▸ **Objective**
From the first line of the data below through the line bearing "import numpy as np", reproduce each line exactly; do not include pictures.

───── Recorded data

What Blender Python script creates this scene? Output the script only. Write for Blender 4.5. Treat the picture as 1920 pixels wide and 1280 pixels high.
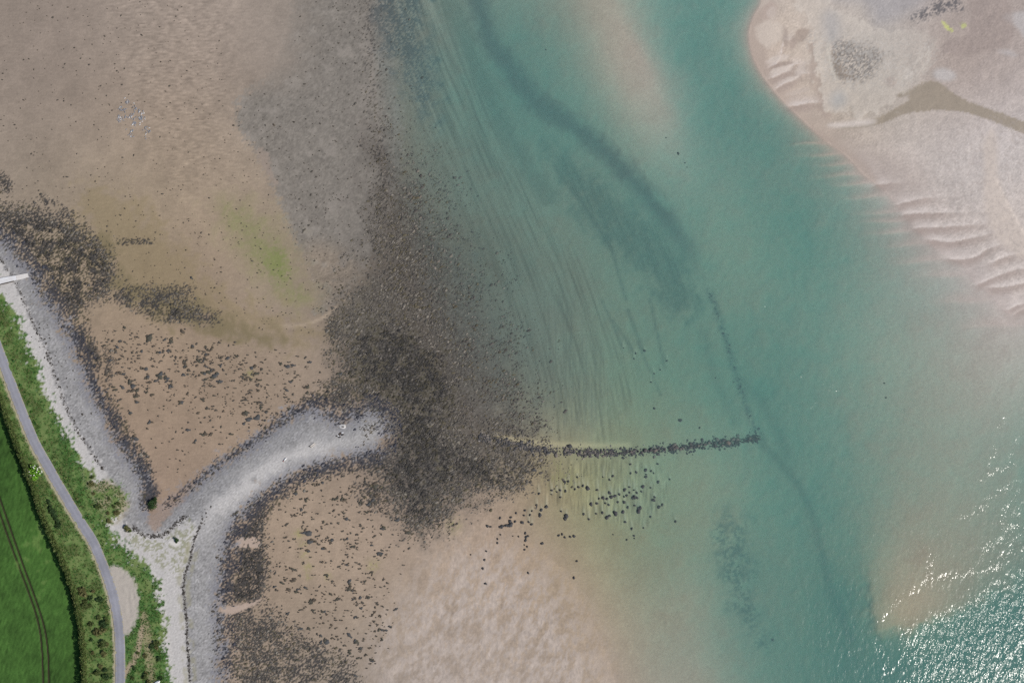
import bpy, math, random
import numpy as np

S = bpy.context.scene
for o in list(bpy.data.objects):
    bpy.data.objects.remove(o)
R = math.radians
rng = np.random.default_rng(11)
random.seed(11)

# ------------------------------------------------------------------ camera, sky, sun, exposure
MPP = 0.2                      # metres on the ground per map unit (map unit = 1 of 1920 x 1280)
CAM_H = 384.0 * 50.0 / 36.0
cam = bpy.data.cameras.new("camera")
cam.lens = 50.0
cam.sensor_width = 36.0
cam.clip_start = 1.0
cam.clip_end = 20000.0
co = bpy.data.objects.new("camera", cam)
# straight-down survey frame: the picture is the right-hand part of it, so the plumb point lies left of centre (lens shift)
NADIR = (-108.0, -36.0)
co.location = (NADIR[0], NADIR[1], CAM_H)
cam.shift_x = -NADIR[0] / 384.0
cam.shift_y = -NADIR[1] / 384.0
S.collection.objects.link(co)
S.camera = co

SUN_EL, SUN_AZ = R(51.0), math.atan2(0.94, -0.34)      # azimuth clockwise from +Y
to_sun = (math.cos(SUN_EL) * math.sin(SUN_AZ), math.cos(SUN_EL) * math.cos(SUN_AZ), math.sin(SUN_EL))
w = bpy.data.worlds.new("World")
S.world = w
w.use_nodes = True
nt = w.node_tree
sky = nt.nodes.new("ShaderNodeTexSky")
sky.sky_type = 'NISHITA'
sky.sun_disc = False
sky.sun_elevation = SUN_EL
sky.sun_rotation = SUN_AZ
bg = nt.nodes["Background"]
bg.inputs[1].default_value = 0.075
nt.links.new(sky.outputs[0], bg.inputs[0])
sl = bpy.data.lights.new("sun", 'SUN')
sl.energy = 3.4
sl.angle = R(0.53)
sl.color = (1.0, 0.94, 0.86)
so = bpy.data.objects.new("sun", sl)
from mathutils import Vector, Matrix
so.rotation_euler = Vector(to_sun).to_track_quat('Z', 'Y').to_euler()
so.location = Vector(to_sun) * 600
S.collection.objects.link(so)
S.view_settings.view_transform = 'Standard'
S.view_settings.look = 'None'
S.view_settings.exposure = 0.0
S.view_settings.gamma = 1.0
S.view_settings.use_curve_mapping = False
S.cycles.use_denoising = False
S.cycles.max_bounces = 6
S.cycles.volume_bounces = 1
S.cycles.transparent_max_bounces = 12
S.cycles.sample_clamp_direct = 3.2
S.cycles.sample_clamp_indirect = 3.0
S.cycles.caustics_reflective = False
S.cycles.caustics_refractive = False

# ------------------------------------------------------------------ map helpers
def P(px, py, z=0.0):
    return ((px - 960.0) * MPP, (640.0 - py) * MPP, z)

STEP = 2.5
X0, X1, Y0, Y1 = -200.0, 2120.0, -200.0, 1480.0
xs = np.arange(X0, X1 + 0.1, STEP)
ys = np.arange(Y0, Y1 + 0.1, STEP)
NX, NY = len(xs), len(ys)
PX, PY = np.meshgrid(xs, ys)                 # (NY, NX)
cx, cy = xs[::2], ys[::2]
CX, CY = np.meshgrid(cx, cy)

def up(a):
    """bilinear x2 upsample from the half grid to the fine grid"""
    o = np.empty((NY, NX))
    o[::2, ::2] = a
    o[1::2, ::2] = 0.5 * (a[:-1] + a[1:])[: o[1::2, ::2].shape[0]]
    o[:, 1::2] = 0.5 * (o[:, 0:-1:2] + o[:, 2::2])
    return o

def seg_dist(pts, closed, QX, QY):
    pts = np.array(pts, float)
    n = len(pts)
    d2 = np.full(QX.shape, 1e12)
    inside = np.zeros(QX.shape, bool)
    for i in range(n if closed else n - 1):
        ax, ay = pts[i]
        bx, by = pts[(i + 1) % n]
        dx, dy = bx - ax, by - ay
        t = np.clip(((QX - ax) * dx + (QY - ay) * dy) / (dx * dx + dy * dy + 1e-9), 0, 1)
        d2 = np.minimum(d2, (QX - ax - t * dx) ** 2 + (QY - ay - t * dy) ** 2)
        if closed and by != ay:
            c = ((ay > QY) != (by > QY)) & (QX < (bx - ax) * (QY - ay) / (by - ay) + ax)
            inside ^= c
    d = np.sqrt(d2)
    return np.where(inside, d, -d) if closed else d

def smooth_pts(pts, closed=False, it=2):
    pts = np.array(pts, float)
    for _ in range(it):
        if closed:
            q = np.roll(pts, -1, 0)
            pts = np.stack([0.75 * pts + 0.25 * q, 0.25 * pts + 0.75 * q], 1).reshape(-1, 2)
        else:
            a, b = pts[:-1], pts[1:]
            m = np.stack([0.75 * a + 0.25 * b, 0.25 * a + 0.75 * b], 1).reshape(-1, 2)
            pts = np.vstack([pts[:1], m, pts[-1:]])
    return pts

def poly(pts, it=1):
    return up(seg_dist(smooth_pts(pts, True, it), True, CX, CY))

def line(pts, it=1):
    return up(seg_dist(smooth_pts(pts, False, it), False, CX, CY))

def sm(x, a, b):
    t = np.clip((x - a) / (b - a), 0, 1)
    return t * t * (3 - 2 * t)

def fnoise(lo, hi, beta=1.0, ax=1.0, ay=1.0, ang=0.0, seed=0):
    """spectral noise, wavelengths lo..hi map units, stretched by ax, ay along a rotated frame"""
    r = np.random.default_rng(1000 + seed)
    f = np.fft.rfft2(r.standard_normal((NY, NX)))
    ky = np.fft.fftfreq(NY, STEP)[:, None]
    kx = np.fft.rfftfreq(NX, STEP)[None, :]
    ca, sa = math.cos(ang), math.sin(ang)
    u, v = (kx * ca + ky * sa) * ax, (-kx * sa + ky * ca) * ay
    k = np.sqrt(u * u + v * v) + 1e-9
    amp = k ** (-beta) * np.exp(-(k * lo * 0.5) ** 2) * (1 - np.exp(-(k * hi) ** 2))
    o = np.fft.irfft2(f * amp, (NY, NX))
    return (o - o.mean()) / o.std()

def uni(n):
    """noise -> uniform 0..1 by normal cdf approximation"""
    return 1.0 / (1.0 + np.exp(-1.702 * n))

def lin(c):
    c = np.asarray(c, float) / 255.0
    return np.where(c <= 0.04045, c / 12.92, ((c + 0.055) / 1.055) ** 2.4)

def tps(pts, vals, QX, QY, reg=0.02):
    p = np.array(pts, float) / 500.0
    v = np.array(vals, float)
    if v.ndim == 1:
        v = v[:, None]
    n = len(p)
    d = np.sqrt(((p[:, None] - p[None]) ** 2).sum(-1))
    K = np.where(d > 0, d * d * np.log(d + 1e-12), 0) + reg * np.eye(n)
    Q = np.hstack([np.ones((n, 1)), p])
    A = np.vstack([np.hstack([K, Q]), np.hstack([Q.T, np.zeros((3, 3))])])
    s = np.linalg.solve(A, np.vstack([v, np.zeros((3, v.shape[1]))]))
    qx, qy = QX / 500.0, QY / 500.0
    out = [s[n, j] + s[n + 1, j] * qx + s[n + 2, j] * qy for j in range(v.shape[1])]
    for i in range(n):
        r2 = (qx - p[i, 0]) ** 2 + (qy - p[i, 1]) ** 2
        b = 0.5 * r2 * np.log(r2 + 1e-12)
        for j in range(v.shape[1]):
            out[j] = out[j] + s[i, j] * b
    return out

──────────

▸ **Full answer**
What Blender Python script creates this scene? Output the script only. Write for Blender 4.5. Treat the picture as 1920 pixels wide and 1280 pixels high.
import bpy, math, random
import numpy as np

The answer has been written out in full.